Hitherto 2007 and after the publishing of Dr. Lawal’s article, statistics show that ,Africa, despite being the only continent endowed with every category of natural resource, is the most corrupt and poor continent in the world. There are no words to overstate the level of opulent livelihood in many African countries, and that is down to the fact that corruption is ever present in every facet of our make-up: political leaders incessantly siphon state funds into their offshore accounts, police officers constantly take monies from individuals in broad daylight, custom officers go to every length to make sure that people pay ridiculous amounts for their goods and to mention but a few.  As-a-matter-of-factly, almost every public office in Africa is tainted with one corrupt activity or the other. 

The following are a handful of reports and evidences of corruption in Africa, and while they may seem outdated, if you are involved in any corrupt act or plan on dabbling into it, I want you to take a look in the mirror and picture where Africa would be if all these amounts did not find their way into the pockets of greedy and self-centered individuals: 

• According to the African Union (AU) around $148 billion are stolen from the continent by its leaders and civil servants. 
• The recent Forbes’ list of most corrupt nations had 9 out of the first 16 countries coming from Africa. 
• On 17th September 2002, a Canadian engineering company called Acres International was convicted by a High Court in Lesotho for paying $260,000 bribe to secure an $8billion dam contract in Lesotho. 
• In 2002, Halliburton, a US company was accused of establishing $180m flush fund intended to be used to bribe Nigerian officials in order to secure a $10 billion Liquefied Gas Plant contract.  The accusation was then proven right when the then executive of the company pled guilty of having set up the purported $180million flush fund. 
• Oil saw its discovery in Nigeria over 50 years ago, over $400 billion has been realized, yet the entire population continue to live in abject poverty and the country has nothing to show for its oil discovery. 
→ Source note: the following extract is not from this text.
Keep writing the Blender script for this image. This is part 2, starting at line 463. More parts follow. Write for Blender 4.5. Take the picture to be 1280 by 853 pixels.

In order to grind corruption to halt, I opine the following be done and done with the African people at heart: 

➢ Well-funded independent watchdogs should be instituted to periodically investigate governmental institutions, and prosecute and punish all culprits. 
➢ Africans must use whatever means possible to demand transparency and accountability on a regular basis so that corrupt officials may have no time at all to cover up their tracks. 
➢ Just like in the case of Ghana, I believe a state prosecutor who is not partial and biased should be set up in every country to deal specifically with corrupt individuals ( this should be entrenched in the state’s constitution) 
➢ Laws must be enacted to protect individuals who risk their lives and properties to blow the whistle on these acts. 
➢ Africans must unite and gear themselves towards achieving a corruption-free continent. It only by uniting that we can fight together. 

While many may blame corruption on people who are in power, I believe the words of Marto Thomas, an American IT guru, pretty much sums up who is to blame when it comes to corruption:


There are two kinds of people in the world: Givers and Takers. The Takers may eat better, but the Givers sleep better. However, when it comes to matters of corruption, both the Giver and the Taker are guilty.”